### The task
Write the data out again exactly, with no pictures.

### Information supplied
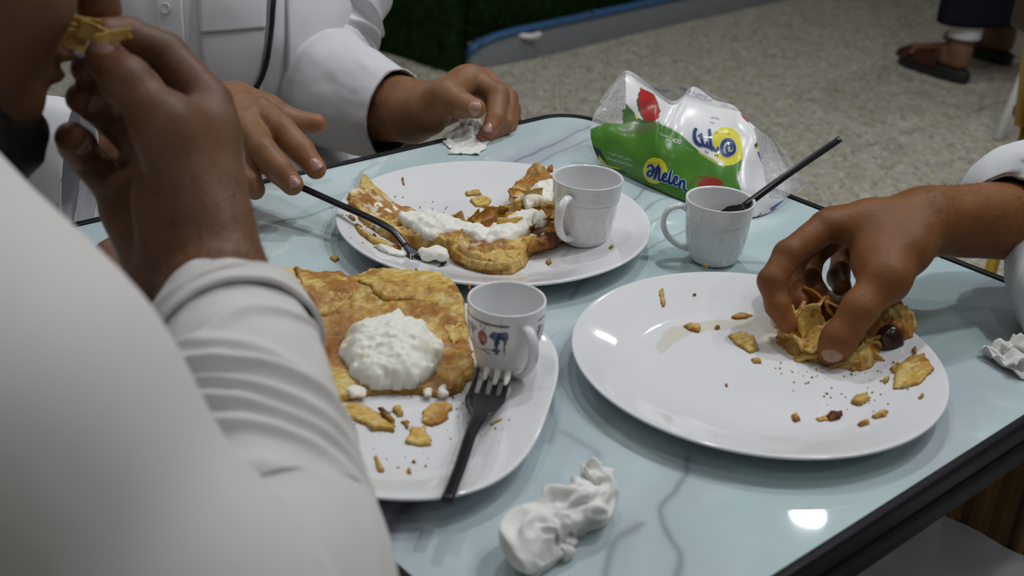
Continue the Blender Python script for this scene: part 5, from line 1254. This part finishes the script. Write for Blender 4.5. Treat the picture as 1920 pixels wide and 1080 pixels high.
    sv2, sf2 = shell(cuff2, [(.067, .044), (.067, .045), (.066, .048), (.07, .065), (.078, .075), (.09, .09)], 64, 90, soft(.004, 6, 1.6, 35))
    robe = mesh('robe', *njoin([(tv_, tf_), (sv, sf), (sv2, sf2)]), THOBE, root)
    # front details laid on the chest
    bt = BVHTree.FromPolygons([tuple(p) for p in tv_], [tuple(int(i) for i in q) for q in tf_])
    def lay_tube(px_, rad, lift, name, m, parent, n=30, flat=1.0):
        pp = catmull(np.array(px_, float), n); out = []
        for x, y in pp:
            h = bt.ray_cast(Vector(EYE), Vector(unit(ray(x, y))))
            if h[0] is None: continue
            nn_ = h[1] if h[1].dot(Vector(ray(x, y))) < 0 else -h[1]
            out.append(np.array(h[0] + nn_ * lift))
        if len(out) > 3: return mesh(name, *tube(np.array(out), rad, 8), m, parent)
    def lay_patch(poly, name, lift, m, parent, nx=16, ny=22):
        (x0, y0), (x1, y1), (x2, y2), (x3, y3) = poly; g_ = []
        for j in range(ny):
            for i in range(nx):
                u_, w_ = i / (nx - 1), j / (ny - 1); x = (x0 * (1 - u_) + x1 * u_) * (1 - w_) + (x3 * (1 - u_) + x2 * u_) * w_; y = (y0 * (1 - u_) + y1 * u_) * (1 - w_) + (y3 * (1 - u_) + y2 * u_) * w_
                h = bt.ray_cast(Vector(EYE), Vector(unit(ray(x, y))))
                if h[0] is None: return None
                nn_ = h[1] if h[1].dot(Vector(ray(x, y))) < 0 else -h[1]
                g_.append(np.array(h[0] + nn_ * lift))
        g_ = np.array(g_); i_ = np.arange(nx * ny).reshape(ny, nx)
        f_ = np.stack([i_[:-1, :-1], i_[1:, :-1], i_[1:, 1:], i_[:-1, 1:]], -1).reshape(-1, 4)
        o_ = mesh(name, g_, f_, m, parent); md = o_.modifiers.new('solid', 'SOLIDIFY'); md.thickness = .0022; md.offset = 0
        return o_
    lay_patch([(292, -40), (340, -40), (356, 190), (312, 190)], 'button_placket', .003, THOBE, robe)
    lay_patch([(374, -60), (498, -60), (496, 52), (376, 62)], 'pocket_flap', .006, THOBE, robe)
    lay_patch([(376, 58), (496, 50), (490, 180), (386, 190)], 'chest_pocket', .003, THOBE, robe)
    for by in (17, 110):
        h = bt.ray_cast(Vector(EYE), Vector(unit(ray(315 + (by - 17) * .12, by))))
        if h[0] is not None:
            n_ = np.array(h[1] if h[1].dot(Vector(ray(314, by))) < 0 else -h[1]); c_ = np.array(h[0]) + n_ * .006
            a1_ = unit(np.cross(n_, (0, 0, 1))); a2_ = np.cross(n_, a1_); pr_ = [(0, .0), (.0062, 0), (.0072, .0012), (.0066, .0024), (.005, .0016), (0, .0016)]
            v_, f_ = lathe(pr_, (0, 0, 0), 20); mesh('button', c_ + v_ @ np.array([a1_, a2_, n_]), f_, mat('pearl_button', (.6, .58, .55), .3), robe)
    lay_tube([(536, -60), (540, 0), (541, 60), (540, 110), (539, 150)], .0042, .003, 'robe_edge', THOBE, robe)
    lay_tube([(512, -60), (508, 20), (503, 80), (492, 130), (472, 168), (440, 200)], .0034, .007, 'neck_cord', BLACKP, root)
    return root
ARMS = []
HELD = [Pd((895, 196, 1.318)), Pd((884, 225, 1.318)), Pd((872, 246, 1.322))]
person_right()
person_across()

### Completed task
Continue the Blender Python script for this scene: part 5, from line 1254. This part finishes the script. Write for Blender 4.5. Treat the picture as 1920 pixels wide and 1080 pixels high.
    sv2, sf2 = shell(cuff2, [(.067, .044), (.067, .045), (.066, .048), (.07, .065), (.078, .075), (.09, .09)], 64, 90, soft(.004, 6, 1.6, 35))
    robe = mesh('robe', *njoin([(tv_, tf_), (sv, sf), (sv2, sf2)]), THOBE, root)
    # front details laid on the chest
    bt = BVHTree.FromPolygons([tuple(p) for p in tv_], [tuple(int(i) for i in q) for q in tf_])
    def lay_tube(px_, rad, lift, name, m, parent, n=30, flat=1.0):
        pp = catmull(np.array(px_, float), n); out = []
        for x, y in pp:
            h = bt.ray_cast(Vector(EYE), Vector(unit(ray(x, y))))
            if h[0] is None: continue
            nn_ = h[1] if h[1].dot(Vector(ray(x, y))) < 0 else -h[1]
            out.append(np.array(h[0] + nn_ * lift))
        if len(out) > 3: return mesh(name, *tube(np.array(out), rad, 8), m, parent)
    def lay_patch(poly, name, lift, m, parent, nx=16, ny=22):
        (x0, y0), (x1, y1), (x2, y2), (x3, y3) = poly; g_ = []
        for j in range(ny):
            for i in range(nx):
                u_, w_ = i / (nx - 1), j / (ny - 1); x = (x0 * (1 - u_) + x1 * u_) * (1 - w_) + (x3 * (1 - u_) + x2 * u_) * w_; y = (y0 * (1 - u_) + y1 * u_) * (1 - w_) + (y3 * (1 - u_) + y2 * u_) * w_
                h = bt.ray_cast(Vector(EYE), Vector(unit(ray(x, y))))
                if h[0] is None: return None
                nn_ = h[1] if h[1].dot(Vector(ray(x, y))) < 0 else -h[1]
                g_.append(np.array(h[0] + nn_ * lift))
        g_ = np.array(g_); i_ = np.arange(nx * ny).reshape(ny, nx)
        f_ = np.stack([i_[:-1, :-1], i_[1:, :-1], i_[1:, 1:], i_[:-1, 1:]], -1).reshape(-1, 4)
        o_ = mesh(name, g_, f_, m, parent); md = o_.modifiers.new('solid', 'SOLIDIFY'); md.thickness = .0022; md.offset = 0
        return o_
    lay_patch([(292, -40), (340, -40), (356, 190), (312, 190)], 'button_placket', .003, THOBE, robe)
    lay_patch([(374, -60), (498, -60), (496, 52), (376, 62)], 'pocket_flap', .006, THOBE, robe)
    lay_patch([(376, 58), (496, 50), (490, 180), (386, 190)], 'chest_pocket', .003, THOBE, robe)
    for by in (17, 110):
        h = bt.ray_cast(Vector(EYE), Vector(unit(ray(315 + (by - 17) * .12, by))))
        if h[0] is not None:
            n_ = np.array(h[1] if h[1].dot(Vector(ray(314, by))) < 0 else -h[1]); c_ = np.array(h[0]) + n_ * .006
            a1_ = unit(np.cross(n_, (0, 0, 1))); a2_ = np.cross(n_, a1_); pr_ = [(0, .0), (.0062, 0), (.0072, .0012), (.0066, .0024), (.005, .0016), (0, .0016)]
            v_, f_ = lathe(pr_, (0, 0, 0), 20); mesh('button', c_ + v_ @ np.array([a1_, a2_, n_]), f_, mat('pearl_button', (.6, .58, .55), .3), robe)
    lay_tube([(536, -60), (540, 0), (541, 60), (540, 110), (539, 150)], .0042, .003, 'robe_edge', THOBE, robe)
    lay_tube([(512, -60), (508, 20), (503, 80), (492, 130), (472, 168), (440, 200)], .0034, .007, 'neck_cord', BLACKP, root)
    return root
ARMS = []
HELD = [Pd((895, 196, 1.318)), Pd((884, 225, 1.318)), Pd((872, 246, 1.322))]
person_right()
person_across()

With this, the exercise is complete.